Easter Is About Seeing Those At The Margins

For many Christians, Easter is one of their high holy holidays.  It’s their religious bedrock that not only anchors them in their faith, but it also shapes and governs them in their view of the world.

I’m one of them.

The author and Christian apologist C.S. Lewis eloquently captures it for me when he wrote in his 1945 essay Is Theology Poetry?: “I believe in Christianity as I believe that the sun has risen: not only because I see it, but because by it I see everything else.”

My passion for Easter is like that of C.S. Lewis’s passion for the whole of Christianity: “not only because I see it, but because by it I see everything else.” That everything else, for me, is learning to see those at the margins of society.

It is at the margins of society where you can see injustice being done.

It is not only a site where you can honestly critique the oppressive structures in society that keeps us wounded as a people, but it is also a site that can heal us as a people—both the oppressed and the oppressor. As a figure that has dominated Western culture and Christianity, Jesus’ death forces me to remember his life and times as one on the margins of society. Every Easter I reexamine the causes of his crucifixion, gleaning new insights each time.

Two thousand years ago, Jesus was unquestionably a threat to the social and political status quo. Viewed as a religious threat because of his iconoclastic views and practice of Jewish law, and as a political threat to the Roman government because of his popularity among the poor and oppressed, Jesus was nailed to a cross, an attempt by those in power to eliminate him.

It would be an egregious omission to gloss over the unrelenting violence that took place during Jesus’ time.

This omission of violence would be especially egregious in light of the ongoing violence in today’s society toward people of color, women, Jews, Muslims, and lesbian, gay, bisexual and transgender people, to name a few. It is sometimes said in many traditional Christian churches that “Jesus died for our sins.” Such language masks the reality that Jesus died “because of our sins”—our intolerance, our hatred, our violence.

The image of Jesus as the “suffering servant” has served to ritualize suffering as redemptive. While suffering points to the need for redemption, suffering in and of itself is not redemptive. Furthermore, the belief that undeserved suffering is to be endured through faith can encourage the powerful to be insensitive to the suffering of others and forces the less powerful to be complacent to their suffering – maintaining the status quo.

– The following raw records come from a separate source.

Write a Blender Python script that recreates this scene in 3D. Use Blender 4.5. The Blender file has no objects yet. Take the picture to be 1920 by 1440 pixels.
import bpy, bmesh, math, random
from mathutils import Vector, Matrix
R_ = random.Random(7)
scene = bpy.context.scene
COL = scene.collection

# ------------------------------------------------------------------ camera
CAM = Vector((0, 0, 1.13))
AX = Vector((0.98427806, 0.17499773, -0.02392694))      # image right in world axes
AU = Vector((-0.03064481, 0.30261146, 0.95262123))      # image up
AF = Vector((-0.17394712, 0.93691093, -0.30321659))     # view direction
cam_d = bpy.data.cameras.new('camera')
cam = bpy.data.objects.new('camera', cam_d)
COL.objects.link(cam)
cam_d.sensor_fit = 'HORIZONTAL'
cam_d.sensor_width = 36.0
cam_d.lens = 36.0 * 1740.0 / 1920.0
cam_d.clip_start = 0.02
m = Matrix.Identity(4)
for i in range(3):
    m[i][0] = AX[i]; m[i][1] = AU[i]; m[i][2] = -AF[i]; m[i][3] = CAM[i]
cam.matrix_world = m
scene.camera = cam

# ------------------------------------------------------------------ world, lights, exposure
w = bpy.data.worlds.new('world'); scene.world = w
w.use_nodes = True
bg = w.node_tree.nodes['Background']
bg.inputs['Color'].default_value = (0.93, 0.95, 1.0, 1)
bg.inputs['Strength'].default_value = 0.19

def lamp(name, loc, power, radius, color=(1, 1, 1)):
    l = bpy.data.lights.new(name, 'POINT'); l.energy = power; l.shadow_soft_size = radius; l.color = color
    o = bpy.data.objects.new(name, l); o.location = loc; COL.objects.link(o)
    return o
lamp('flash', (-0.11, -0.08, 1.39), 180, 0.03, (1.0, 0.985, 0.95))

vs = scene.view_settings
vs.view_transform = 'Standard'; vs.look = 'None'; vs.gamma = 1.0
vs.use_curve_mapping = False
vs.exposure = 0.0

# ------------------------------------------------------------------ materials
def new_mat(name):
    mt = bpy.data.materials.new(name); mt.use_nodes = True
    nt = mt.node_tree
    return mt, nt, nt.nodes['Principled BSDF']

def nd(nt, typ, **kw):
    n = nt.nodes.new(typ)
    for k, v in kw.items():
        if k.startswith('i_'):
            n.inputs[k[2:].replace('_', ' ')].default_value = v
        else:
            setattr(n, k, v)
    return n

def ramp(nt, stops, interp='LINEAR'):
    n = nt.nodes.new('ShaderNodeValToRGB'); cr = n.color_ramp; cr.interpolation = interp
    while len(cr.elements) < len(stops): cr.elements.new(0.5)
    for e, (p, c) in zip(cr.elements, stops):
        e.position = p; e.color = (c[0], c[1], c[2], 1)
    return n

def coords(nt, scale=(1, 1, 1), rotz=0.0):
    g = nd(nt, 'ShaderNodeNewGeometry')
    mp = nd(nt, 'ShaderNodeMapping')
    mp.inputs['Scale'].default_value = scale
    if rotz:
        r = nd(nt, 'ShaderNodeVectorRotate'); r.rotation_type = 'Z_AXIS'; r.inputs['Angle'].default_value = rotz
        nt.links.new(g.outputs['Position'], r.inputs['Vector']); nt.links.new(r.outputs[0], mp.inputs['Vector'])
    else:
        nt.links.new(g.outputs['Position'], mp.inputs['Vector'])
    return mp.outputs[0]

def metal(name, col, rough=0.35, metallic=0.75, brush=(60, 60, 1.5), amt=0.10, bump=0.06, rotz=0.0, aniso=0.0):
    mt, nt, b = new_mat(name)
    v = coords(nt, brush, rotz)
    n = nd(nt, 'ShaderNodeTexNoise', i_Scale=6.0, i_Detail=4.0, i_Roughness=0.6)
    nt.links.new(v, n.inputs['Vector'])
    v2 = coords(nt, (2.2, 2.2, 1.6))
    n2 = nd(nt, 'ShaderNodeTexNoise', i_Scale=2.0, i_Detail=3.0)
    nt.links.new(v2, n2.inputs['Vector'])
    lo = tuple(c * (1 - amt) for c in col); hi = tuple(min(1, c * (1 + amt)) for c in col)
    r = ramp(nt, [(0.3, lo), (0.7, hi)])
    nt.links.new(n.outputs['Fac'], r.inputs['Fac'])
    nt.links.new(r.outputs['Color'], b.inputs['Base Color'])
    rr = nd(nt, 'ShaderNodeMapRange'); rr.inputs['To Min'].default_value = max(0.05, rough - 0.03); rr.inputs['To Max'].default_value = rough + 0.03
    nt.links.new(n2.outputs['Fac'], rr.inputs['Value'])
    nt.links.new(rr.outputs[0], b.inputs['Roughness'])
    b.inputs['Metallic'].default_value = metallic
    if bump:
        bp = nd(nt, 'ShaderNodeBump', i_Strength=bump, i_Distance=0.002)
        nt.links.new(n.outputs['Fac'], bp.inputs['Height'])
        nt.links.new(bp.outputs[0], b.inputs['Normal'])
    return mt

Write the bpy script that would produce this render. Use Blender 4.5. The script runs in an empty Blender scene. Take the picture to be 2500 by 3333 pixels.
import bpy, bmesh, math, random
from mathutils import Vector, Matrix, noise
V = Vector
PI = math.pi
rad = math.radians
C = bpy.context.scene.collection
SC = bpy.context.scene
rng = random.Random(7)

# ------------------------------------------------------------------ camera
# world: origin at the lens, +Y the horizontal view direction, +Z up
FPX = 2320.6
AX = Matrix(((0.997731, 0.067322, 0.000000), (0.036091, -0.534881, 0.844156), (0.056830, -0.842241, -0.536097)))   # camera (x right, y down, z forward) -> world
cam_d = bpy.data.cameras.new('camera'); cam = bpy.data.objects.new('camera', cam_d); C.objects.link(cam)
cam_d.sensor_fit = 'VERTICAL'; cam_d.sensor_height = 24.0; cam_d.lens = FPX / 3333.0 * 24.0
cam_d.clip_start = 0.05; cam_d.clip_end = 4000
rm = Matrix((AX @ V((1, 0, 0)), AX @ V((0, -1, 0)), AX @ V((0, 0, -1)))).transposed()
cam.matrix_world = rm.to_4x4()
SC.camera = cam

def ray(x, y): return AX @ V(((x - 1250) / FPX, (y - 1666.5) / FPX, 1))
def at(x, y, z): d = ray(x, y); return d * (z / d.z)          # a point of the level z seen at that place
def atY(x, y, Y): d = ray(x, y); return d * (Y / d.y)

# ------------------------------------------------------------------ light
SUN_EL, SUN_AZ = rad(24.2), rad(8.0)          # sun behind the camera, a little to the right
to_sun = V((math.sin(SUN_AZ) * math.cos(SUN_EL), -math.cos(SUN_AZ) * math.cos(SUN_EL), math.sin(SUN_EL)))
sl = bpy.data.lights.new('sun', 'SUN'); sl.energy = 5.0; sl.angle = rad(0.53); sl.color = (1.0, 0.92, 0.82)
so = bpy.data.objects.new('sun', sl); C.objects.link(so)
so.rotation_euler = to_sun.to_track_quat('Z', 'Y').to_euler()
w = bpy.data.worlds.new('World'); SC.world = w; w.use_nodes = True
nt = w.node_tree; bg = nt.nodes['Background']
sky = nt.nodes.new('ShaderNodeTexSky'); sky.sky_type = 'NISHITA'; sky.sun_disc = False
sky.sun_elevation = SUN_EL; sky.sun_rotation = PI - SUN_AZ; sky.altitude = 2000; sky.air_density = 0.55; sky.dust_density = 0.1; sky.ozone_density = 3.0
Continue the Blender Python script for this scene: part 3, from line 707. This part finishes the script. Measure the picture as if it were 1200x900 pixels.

For example, an as an instrument for execution by Roman officials Jesus’ suffering on the cross should never be seen as redemptive any more than the suffering of African-American men dangling from trees in the South during Jim Crow America. The lynchings of African-American men were never as restitution for the sins of the Ku Klux Klan, but were, instead, because of their sins that went, for decades, unaccounted for until the 1951 Federal Anti-Lynching Act was passed.

In other words, Jesus’ death on the cross and the lynching of African-Americans are synonymous experiences.

As a deeply controversial icon in Christian liberation theologies for many feminists, womanists, African Americans, and lesbian, gay, bisexual and transgender religious scholars  the cross is the locus of redemption.

It serves as a lens to critically examine and make the connections between the abuses of power and institutions of domination that brought about the suffering Jesus endured during his time to the abuses of power and institutions of domination that brings about the suffering which women, people of color and sexual minorities are enduring in our present day.

When suffering is understood as an ongoing cycle of abuse that goes on unexamined and unaccounted for, we can then begin to see its manifestation in systems of racism, sexism, classism, heterosexism, and religion-based bigotry not only in our everyday lives but also in the world.

With a new understanding about suffering and how it victimizes the innocent and its aborts the Christian mission of inclusiveness, Jesus’ death at Calvary invites a different hermeneutic than its classically held one.

So, when the Christian community looks at the cross this Easter Sunday, we must see not only Jesus there, but the many other faces and bodies that are crucified along with his around the world, too. And, in so doing, we deepen our solidarity with all who suffer at the margins of society; thereby, seeing those who are in our midst.